Your instructions. Every line below should be copied exactly; drop the pictures.
** START Material provided **
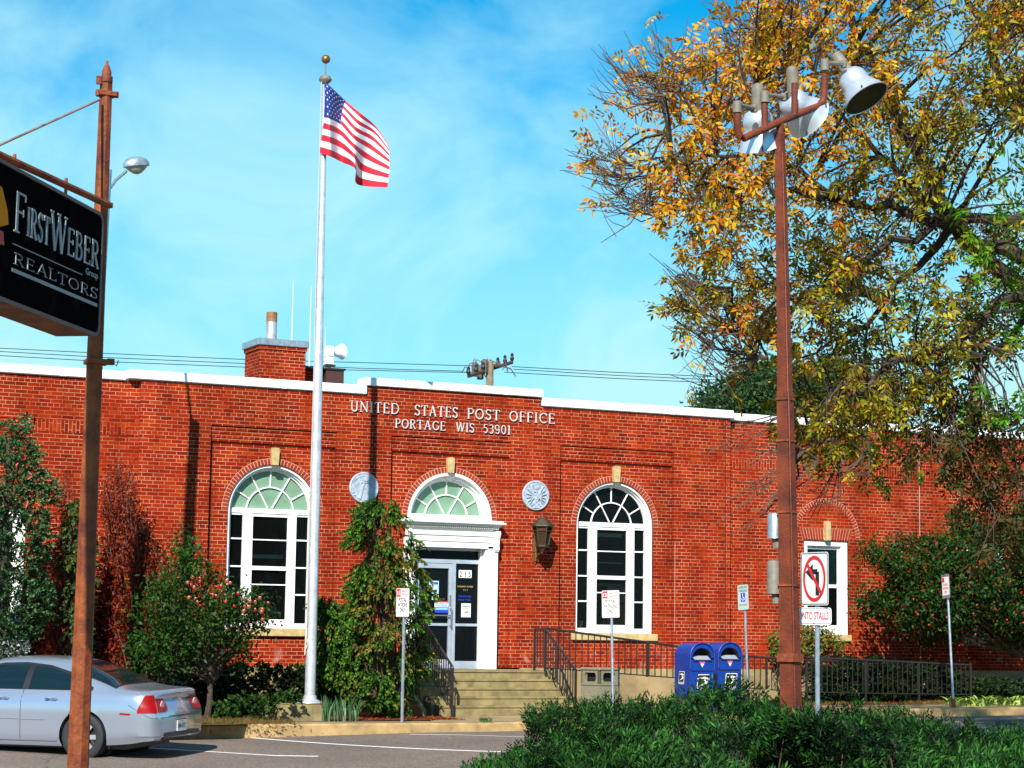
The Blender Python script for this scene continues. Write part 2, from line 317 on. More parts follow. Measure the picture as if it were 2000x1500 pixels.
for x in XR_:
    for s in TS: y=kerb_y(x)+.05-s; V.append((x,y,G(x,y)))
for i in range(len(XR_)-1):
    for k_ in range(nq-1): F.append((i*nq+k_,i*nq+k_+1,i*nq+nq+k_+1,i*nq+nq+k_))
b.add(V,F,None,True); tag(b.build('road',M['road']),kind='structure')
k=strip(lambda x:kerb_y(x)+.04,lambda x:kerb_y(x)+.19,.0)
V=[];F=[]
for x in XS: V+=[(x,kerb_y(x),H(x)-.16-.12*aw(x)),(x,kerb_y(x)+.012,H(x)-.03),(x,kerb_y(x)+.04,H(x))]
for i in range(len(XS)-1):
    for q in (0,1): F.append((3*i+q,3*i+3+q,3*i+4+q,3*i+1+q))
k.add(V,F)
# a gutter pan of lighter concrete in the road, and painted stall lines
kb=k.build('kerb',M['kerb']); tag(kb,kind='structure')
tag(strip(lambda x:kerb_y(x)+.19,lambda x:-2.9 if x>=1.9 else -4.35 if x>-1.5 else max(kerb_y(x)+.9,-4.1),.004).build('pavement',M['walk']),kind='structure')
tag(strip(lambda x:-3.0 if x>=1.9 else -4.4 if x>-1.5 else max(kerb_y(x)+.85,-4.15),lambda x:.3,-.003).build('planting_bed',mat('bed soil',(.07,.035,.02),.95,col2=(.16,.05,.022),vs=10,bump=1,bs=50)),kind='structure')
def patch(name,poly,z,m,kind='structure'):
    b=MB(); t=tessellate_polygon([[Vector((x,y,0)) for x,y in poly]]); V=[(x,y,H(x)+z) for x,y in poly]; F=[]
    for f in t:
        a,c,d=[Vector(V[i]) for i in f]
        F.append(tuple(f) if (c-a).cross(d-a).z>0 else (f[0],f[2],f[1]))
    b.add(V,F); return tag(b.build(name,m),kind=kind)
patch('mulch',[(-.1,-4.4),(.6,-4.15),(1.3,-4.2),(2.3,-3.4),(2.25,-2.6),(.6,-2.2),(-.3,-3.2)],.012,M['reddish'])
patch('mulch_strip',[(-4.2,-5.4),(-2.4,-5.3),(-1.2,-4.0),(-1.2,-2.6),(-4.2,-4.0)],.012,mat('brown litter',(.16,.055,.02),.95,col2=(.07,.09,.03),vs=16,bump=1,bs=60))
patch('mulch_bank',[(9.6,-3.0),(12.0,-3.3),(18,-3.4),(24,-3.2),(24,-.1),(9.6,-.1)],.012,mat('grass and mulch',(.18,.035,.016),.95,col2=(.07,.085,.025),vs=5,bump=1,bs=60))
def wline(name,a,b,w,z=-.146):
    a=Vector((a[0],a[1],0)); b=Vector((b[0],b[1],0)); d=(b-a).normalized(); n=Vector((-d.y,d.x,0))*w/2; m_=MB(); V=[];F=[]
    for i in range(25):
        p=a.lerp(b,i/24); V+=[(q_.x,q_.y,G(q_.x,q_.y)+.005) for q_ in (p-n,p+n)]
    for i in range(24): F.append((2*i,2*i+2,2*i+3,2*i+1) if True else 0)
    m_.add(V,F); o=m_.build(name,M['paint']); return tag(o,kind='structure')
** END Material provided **
Result.
The Blender Python script for this scene continues. Write part 2, from line 317 on. More parts follow. Measure the picture as if it were 2000x1500 pixels.
for x in XR_:
    for s in TS: y=kerb_y(x)+.05-s; V.append((x,y,G(x,y)))
for i in range(len(XR_)-1):
    for k_ in range(nq-1): F.append((i*nq+k_,i*nq+k_+1,i*nq+nq+k_+1,i*nq+nq+k_))
b.add(V,F,None,True); tag(b.build('road',M['road']),kind='structure')
k=strip(lambda x:kerb_y(x)+.04,lambda x:kerb_y(x)+.19,.0)
V=[];F=[]
for x in XS: V+=[(x,kerb_y(x),H(x)-.16-.12*aw(x)),(x,kerb_y(x)+.012,H(x)-.03),(x,kerb_y(x)+.04,H(x))]
for i in range(len(XS)-1):
    for q in (0,1): F.append((3*i+q,3*i+3+q,3*i+4+q,3*i+1+q))
k.add(V,F)
# a gutter pan of lighter concrete in the road, and painted stall lines
kb=k.build('kerb',M['kerb']); tag(kb,kind='structure')
tag(strip(lambda x:kerb_y(x)+.19,lambda x:-2.9 if x>=1.9 else -4.35 if x>-1.5 else max(kerb_y(x)+.9,-4.1),.004).build('pavement',M['walk']),kind='structure')
tag(strip(lambda x:-3.0 if x>=1.9 else -4.4 if x>-1.5 else max(kerb_y(x)+.85,-4.15),lambda x:.3,-.003).build('planting_bed',mat('bed soil',(.07,.035,.02),.95,col2=(.16,.05,.022),vs=10,bump=1,bs=50)),kind='structure')
def patch(name,poly,z,m,kind='structure'):
    b=MB(); t=tessellate_polygon([[Vector((x,y,0)) for x,y in poly]]); V=[(x,y,H(x)+z) for x,y in poly]; F=[]
    for f in t:
        a,c,d=[Vector(V[i]) for i in f]
        F.append(tuple(f) if (c-a).cross(d-a).z>0 else (f[0],f[2],f[1]))
    b.add(V,F); return tag(b.build(name,m),kind=kind)
patch('mulch',[(-.1,-4.4),(.6,-4.15),(1.3,-4.2),(2.3,-3.4),(2.25,-2.6),(.6,-2.2),(-.3,-3.2)],.012,M['reddish'])
patch('mulch_strip',[(-4.2,-5.4),(-2.4,-5.3),(-1.2,-4.0),(-1.2,-2.6),(-4.2,-4.0)],.012,mat('brown litter',(.16,.055,.02),.95,col2=(.07,.09,.03),vs=16,bump=1,bs=60))
patch('mulch_bank',[(9.6,-3.0),(12.0,-3.3),(18,-3.4),(24,-3.2),(24,-.1),(9.6,-.1)],.012,mat('grass and mulch',(.18,.035,.016),.95,col2=(.07,.085,.025),vs=5,bump=1,bs=60))
def wline(name,a,b,w,z=-.146):
    a=Vector((a[0],a[1],0)); b=Vector((b[0],b[1],0)); d=(b-a).normalized(); n=Vector((-d.y,d.x,0))*w/2; m_=MB(); V=[];F=[]
    for i in range(25):
        p=a.lerp(b,i/24); V+=[(q_.x,q_.y,G(q_.x,q_.y)+.005) for q_ in (p-n,p+n)]
    for i in range(24): F.append((2*i,2*i+2,2*i+3,2*i+1) if True else 0)
    m_.add(V,F); o=m_.build(name,M['paint']); return tag(o,kind='structure')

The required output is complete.